I feel like the last bits of my Jewish identity are ebbing away to form something much more nebulous. I still get pangs of Jewish pride, but I feel that sense of self is being even more readily challenged. I don’t know who I am or, really, what I believe in. Not partaking in Thanksgivukkah felt, ultimately, like a loss. I couldn’t stand to settle for something less than perfection, and perhaps that was because I wasn’t yet ready to commit.

This has been a year of pretty serious commitment, marked by a series of firsts: My first big-girl job, my first apartment, my first steady relationship*. It’s certainly daunting, and I think I’m suffering from an existential crisis. Is it possible I’m enduring that ridiculous quarter-life crisis Buzzfeed seems so fixated on? Or is it as simple as knowing I don’t know anything about myself? Mostly, I think I’m just frightened to commit to something so intangible – jobs can be changed, homes can be relocated, boyfriends can be replaced, but beliefs are supposed to be more unrelenting. And I’m not sure what I believe in.

I do, however, believe in being grateful for the opportunities and experiences that shape us, so I can take a moment to celebrate that spirit of Thanksgiving. It’s been a huge year for me, and I have so very much to be grateful for. I’m too often one for schmaltz, so I will try and keep it short n’ simple this time around. Here’s what I am thankful for:

  • EmploymentI realize I am exceptionally lucky to be gainfully employed in my career field. I stumbled into a journalism job, and it allows me to write everyday. Self-expression, y’all.
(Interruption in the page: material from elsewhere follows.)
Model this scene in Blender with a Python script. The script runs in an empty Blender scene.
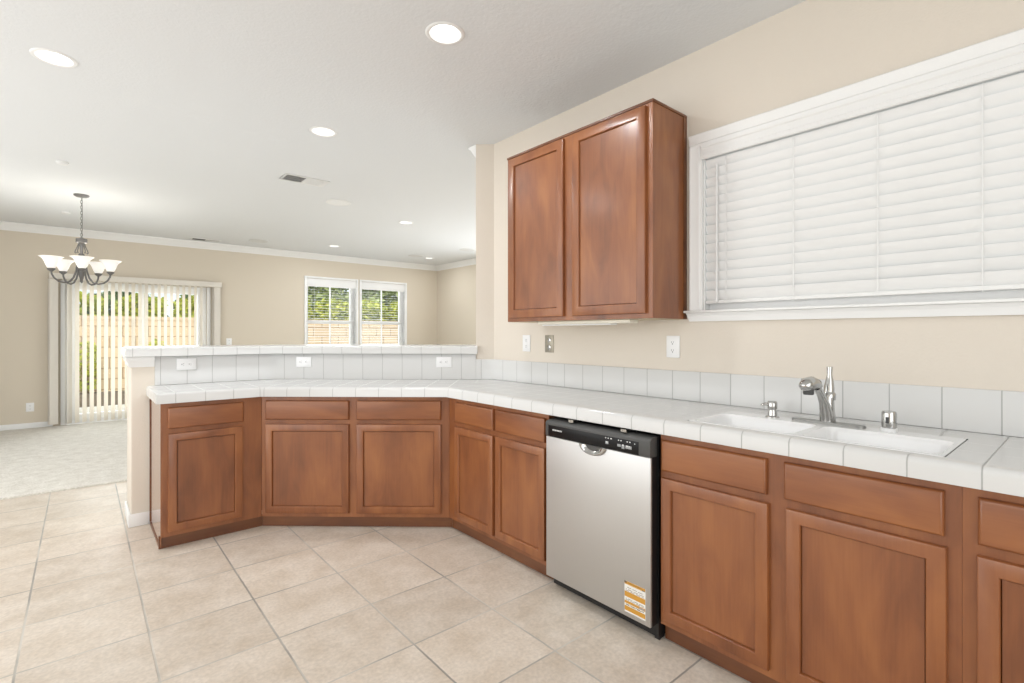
import bpy, bmesh, math, random
from math import sin, cos, tan, pi, radians, atan2, hypot
from mathutils import Vector, Matrix

# ------------------------------------------------------------------ camera, world, lights, exposure
SC = bpy.context.scene
COL = SC.collection
SC.view_settings.view_transform = 'Standard'
SC.view_settings.look = 'None'
SC.view_settings.gamma = 1.0
SC.view_settings.use_curve_mapping = False
SC.view_settings.exposure = 0.08

cam_d = bpy.data.cameras.new('camera')
cam = bpy.data.objects.new('camera', cam_d); COL.objects.link(cam)
cam.location = (0, 0, 1.28)
cam.rotation_euler = (radians(90), 0, radians(-40.5))
cam_d.sensor_width = 36.0
cam_d.lens = 504.0 / 1024 * 36
cam_d.shift_y = -7.5 / 1024
cam_d.clip_start = 0.02
SC.camera = cam

world = bpy.data.worlds.new('world'); SC.world = world
world.use_nodes = True
wn = world.node_tree.nodes; wl = world.node_tree.links
bg = wn['Background']
bg.inputs[0].default_value = (0.86, 0.93, 1.0, 1)
bg.inputs[1].default_value = 1.15

def lamp(name, kind, loc, energy, color=(1, 1, 1), rot=(0, 0, 0), **k):
    d = bpy.data.lights.new(name, kind); d.energy = energy; d.color = color
    for a, v in k.items(): setattr(d, a, v)
    o = bpy.data.objects.new(name, d); COL.objects.link(o)
    o.location = loc; o.rotation_euler = rot
    return o

lamp('sun', 'SUN', (0, 0, 20), 2.7, (1, 0.965, 0.91), (radians(38), 0, radians(-25)), angle=radians(0.6))
# fill lamps added at unseen windowless walls; daylight lamps outside the far glazing
lamp('kitchen_fill', 'AREA', (-0.3, -2.05, 1.5), 56, (0.93, 0.97, 1.0), (radians(90), 0, 0), shape='RECTANGLE', size=3.6, size_y=2.3)  # added fill behind the camera, the wall there has no window
lamp('dining_fill', 'AREA', (-2.25, 3.6, 1.45), 98, (0.93, 0.97, 1.0), (radians(90), 0, radians(-90)), shape='RECTANGLE', size=6.5, size_y=2.2)  # added fill along the closed left wall, brightens the dining side
lamp('sliding_door_daylight', 'AREA', (0.65, 9.80, 1.10), 75, (0.97, 0.985, 1.0), (radians(-90), 0, 0), shape='RECTANGLE', size=1.9, size_y=2.0)
lamp('family_room_fill', 'AREA', (5.75, 5.4, 1.5), 75, (0.93, 0.97, 1.0), (radians(90), 0, radians(90)), shape='RECTANGLE', size=3.4, size_y=2.2)  # fill added out of view to lighten the far room
lamp('far_window_daylight', 'AREA', (4.1, 9.80, 1.6), 35, (0.97, 0.985, 1.0), (radians(-90), 0, 0), shape='RECTANGLE', size=2.2, size_y=1.6)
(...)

I also have the unique pleasure of serving and occasionally managing in a delightful little restaurant with people I can stand to be around. Can’t ask for much more.
  • Family. I couldn’t have expected two years ago, hell, even last year, that this would make my list, but I’ve been changing my tune as of late. Between a relationship with my family that can only be described as “under construction” and a relationship with B’s family that can be categorized as “complicated,” family remains a strange conceit. But it’s wonderful to have a place to go to for holidays, to spend Sunday night spaghetti dinners with, to call for rides home and to begin to understand familial love again.
  • The Bear. Of all the things to be thankful for, this guy, he tops my list. I tell him sometimes that he saved my life, and while it’s trite, it’s also true. I don’t want to air all of our lovey-doviness on this forum, but suffice to say, I love him.
  • Freedom and flexibility. My full-time j-gig allows me to work with a great deal of flexibility, both from home and with a great deal of say over content. I’m awful young to have that sort of agency, and I’m creating opportunities to write about the things I’m passionate about, even if it’s not from the most ideal perspective.
  • Friendship. The opportunities for friendship lessen as I grow older, so the ones I still get are nice reprieves. Trivia Tuesday, Hangouts with Hanna and the like remind me of all the good in the world.
  • The Barenaked Ladies. Because.
  • Coca Cola. Some things never change.
  • Financial freedom. I am not, by any stretch of the imagination, wealthy. But I finally make enough to live comfortably within my means. And that’s enough for now.
  • The future. And the fact that I still have one.

Finally, I am thankful to you, the reader, the friend, the World Wide Web visitor. A long post, I know, and great kudos to you if you read ’til the end. If you did, please also check out this story I wrote for the magazine on the proliferation of Molly. I’ll owe you one. And a Keevan always repays her debts.

Happy Thanksgiving, folks, and happy Hanukkah to you. Wishing you a happy and healthy holiday season.

*I couldn’t find quite the adjective to use here. For any longtime readers, you may recall I was in a serious relationship for the great majority of college, and the rest was marred by the devastation I felt after its demise. I consider this one different in a lot of ways, not the least of which that this is exceedingly healthier, happier and generally more mature.